→ **What to produce**: Can you transcribe every line exactly and leave the pictures behind?

→ **Given information**:
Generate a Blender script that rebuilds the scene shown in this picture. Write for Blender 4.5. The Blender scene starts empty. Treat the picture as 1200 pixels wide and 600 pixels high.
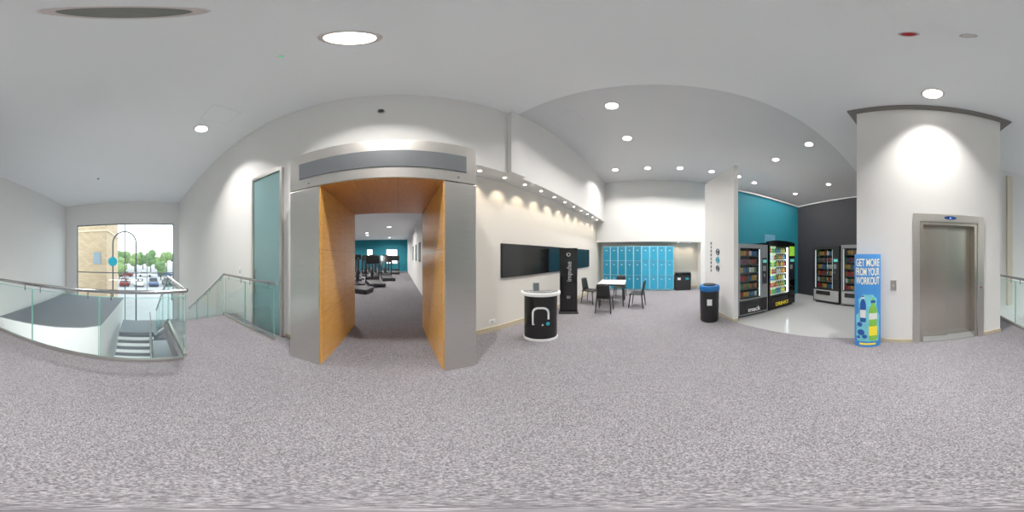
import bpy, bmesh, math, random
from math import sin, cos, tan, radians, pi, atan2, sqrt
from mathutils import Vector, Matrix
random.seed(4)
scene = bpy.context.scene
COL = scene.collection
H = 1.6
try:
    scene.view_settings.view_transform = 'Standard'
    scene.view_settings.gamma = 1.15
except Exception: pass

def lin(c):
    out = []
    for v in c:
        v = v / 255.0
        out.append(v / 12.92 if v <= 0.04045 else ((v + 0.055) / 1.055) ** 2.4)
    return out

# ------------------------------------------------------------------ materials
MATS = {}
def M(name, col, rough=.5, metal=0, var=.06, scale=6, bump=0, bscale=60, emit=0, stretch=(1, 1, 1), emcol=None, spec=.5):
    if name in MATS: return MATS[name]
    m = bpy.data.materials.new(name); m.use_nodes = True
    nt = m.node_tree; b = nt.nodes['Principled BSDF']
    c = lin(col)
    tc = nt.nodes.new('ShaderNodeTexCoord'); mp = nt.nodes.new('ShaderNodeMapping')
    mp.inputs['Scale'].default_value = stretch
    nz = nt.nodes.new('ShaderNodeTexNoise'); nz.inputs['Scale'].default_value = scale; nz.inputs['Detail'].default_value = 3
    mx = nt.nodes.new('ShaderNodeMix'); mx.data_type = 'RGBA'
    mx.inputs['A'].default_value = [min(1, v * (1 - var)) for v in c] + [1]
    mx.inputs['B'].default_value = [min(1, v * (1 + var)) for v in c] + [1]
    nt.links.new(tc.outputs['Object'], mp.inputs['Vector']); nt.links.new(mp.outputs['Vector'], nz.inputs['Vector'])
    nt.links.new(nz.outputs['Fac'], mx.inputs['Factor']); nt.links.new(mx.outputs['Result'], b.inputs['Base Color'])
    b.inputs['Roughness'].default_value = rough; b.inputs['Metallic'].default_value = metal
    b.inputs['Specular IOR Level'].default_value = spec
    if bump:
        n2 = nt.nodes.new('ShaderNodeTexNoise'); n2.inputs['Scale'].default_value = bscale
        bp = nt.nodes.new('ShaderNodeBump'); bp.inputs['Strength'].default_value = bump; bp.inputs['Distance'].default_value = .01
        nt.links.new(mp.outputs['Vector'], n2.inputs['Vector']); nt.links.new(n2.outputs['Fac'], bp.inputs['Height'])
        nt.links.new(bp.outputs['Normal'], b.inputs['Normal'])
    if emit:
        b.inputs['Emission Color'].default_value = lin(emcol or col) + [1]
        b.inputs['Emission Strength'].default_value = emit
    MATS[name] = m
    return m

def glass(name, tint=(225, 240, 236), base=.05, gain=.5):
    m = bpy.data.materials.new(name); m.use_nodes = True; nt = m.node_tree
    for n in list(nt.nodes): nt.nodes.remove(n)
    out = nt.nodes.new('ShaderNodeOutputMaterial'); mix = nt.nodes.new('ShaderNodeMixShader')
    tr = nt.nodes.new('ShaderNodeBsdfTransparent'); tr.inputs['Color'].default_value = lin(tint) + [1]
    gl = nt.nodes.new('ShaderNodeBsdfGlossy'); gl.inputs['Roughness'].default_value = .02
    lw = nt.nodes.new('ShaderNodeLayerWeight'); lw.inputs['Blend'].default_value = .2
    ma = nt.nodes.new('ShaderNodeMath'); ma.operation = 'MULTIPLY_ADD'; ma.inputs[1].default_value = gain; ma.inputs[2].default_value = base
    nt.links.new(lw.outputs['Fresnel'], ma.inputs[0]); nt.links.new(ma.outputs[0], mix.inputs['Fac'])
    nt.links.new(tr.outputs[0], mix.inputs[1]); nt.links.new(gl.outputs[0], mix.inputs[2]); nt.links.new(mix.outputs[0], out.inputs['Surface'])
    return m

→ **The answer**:
Generate a Blender script that rebuilds the scene shown in this picture. Write for Blender 4.5. The Blender scene starts empty. Treat the picture as 1200 pixels wide and 600 pixels high.
import bpy, bmesh, math, random
from math import sin, cos, tan, radians, pi, atan2, sqrt
from mathutils import Vector, Matrix
random.seed(4)
scene = bpy.context.scene
COL = scene.collection
H = 1.6
try:
    scene.view_settings.view_transform = 'Standard'
    scene.view_settings.gamma = 1.15
except Exception: pass

def lin(c):
    out = []
    for v in c:
        v = v / 255.0
        out.append(v / 12.92 if v <= 0.04045 else ((v + 0.055) / 1.055) ** 2.4)
    return out

# ------------------------------------------------------------------ materials
MATS = {}
def M(name, col, rough=.5, metal=0, var=.06, scale=6, bump=0, bscale=60, emit=0, stretch=(1, 1, 1), emcol=None, spec=.5):
    if name in MATS: return MATS[name]
    m = bpy.data.materials.new(name); m.use_nodes = True
    nt = m.node_tree; b = nt.nodes['Principled BSDF']
    c = lin(col)
    tc = nt.nodes.new('ShaderNodeTexCoord'); mp = nt.nodes.new('ShaderNodeMapping')
    mp.inputs['Scale'].default_value = stretch
    nz = nt.nodes.new('ShaderNodeTexNoise'); nz.inputs['Scale'].default_value = scale; nz.inputs['Detail'].default_value = 3
    mx = nt.nodes.new('ShaderNodeMix'); mx.data_type = 'RGBA'
    mx.inputs['A'].default_value = [min(1, v * (1 - var)) for v in c] + [1]
    mx.inputs['B'].default_value = [min(1, v * (1 + var)) for v in c] + [1]
    nt.links.new(tc.outputs['Object'], mp.inputs['Vector']); nt.links.new(mp.outputs['Vector'], nz.inputs['Vector'])
    nt.links.new(nz.outputs['Fac'], mx.inputs['Factor']); nt.links.new(mx.outputs['Result'], b.inputs['Base Color'])
    b.inputs['Roughness'].default_value = rough; b.inputs['Metallic'].default_value = metal
    b.inputs['Specular IOR Level'].default_value = spec
    if bump:
        n2 = nt.nodes.new('ShaderNodeTexNoise'); n2.inputs['Scale'].default_value = bscale
        bp = nt.nodes.new('ShaderNodeBump'); bp.inputs['Strength'].default_value = bump; bp.inputs['Distance'].default_value = .01
        nt.links.new(mp.outputs['Vector'], n2.inputs['Vector']); nt.links.new(n2.outputs['Fac'], bp.inputs['Height'])
        nt.links.new(bp.outputs['Normal'], b.inputs['Normal'])
    if emit:
        b.inputs['Emission Color'].default_value = lin(emcol or col) + [1]
        b.inputs['Emission Strength'].default_value = emit
    MATS[name] = m
    return m

def glass(name, tint=(225, 240, 236), base=.05, gain=.5):
    m = bpy.data.materials.new(name); m.use_nodes = True; nt = m.node_tree
    for n in list(nt.nodes): nt.nodes.remove(n)
    out = nt.nodes.new('ShaderNodeOutputMaterial'); mix = nt.nodes.new('ShaderNodeMixShader')
    tr = nt.nodes.new('ShaderNodeBsdfTransparent'); tr.inputs['Color'].default_value = lin(tint) + [1]
    gl = nt.nodes.new('ShaderNodeBsdfGlossy'); gl.inputs['Roughness'].default_value = .02
    lw = nt.nodes.new('ShaderNodeLayerWeight'); lw.inputs['Blend'].default_value = .2
    ma = nt.nodes.new('ShaderNodeMath'); ma.operation = 'MULTIPLY_ADD'; ma.inputs[1].default_value = gain; ma.inputs[2].default_value = base
    nt.links.new(lw.outputs['Fresnel'], ma.inputs[0]); nt.links.new(ma.outputs[0], mix.inputs['Fac'])
    nt.links.new(tr.outputs[0], mix.inputs[1]); nt.links.new(gl.outputs[0], mix.inputs[2]); nt.links.new(mix.outputs[0], out.inputs['Surface'])
    return m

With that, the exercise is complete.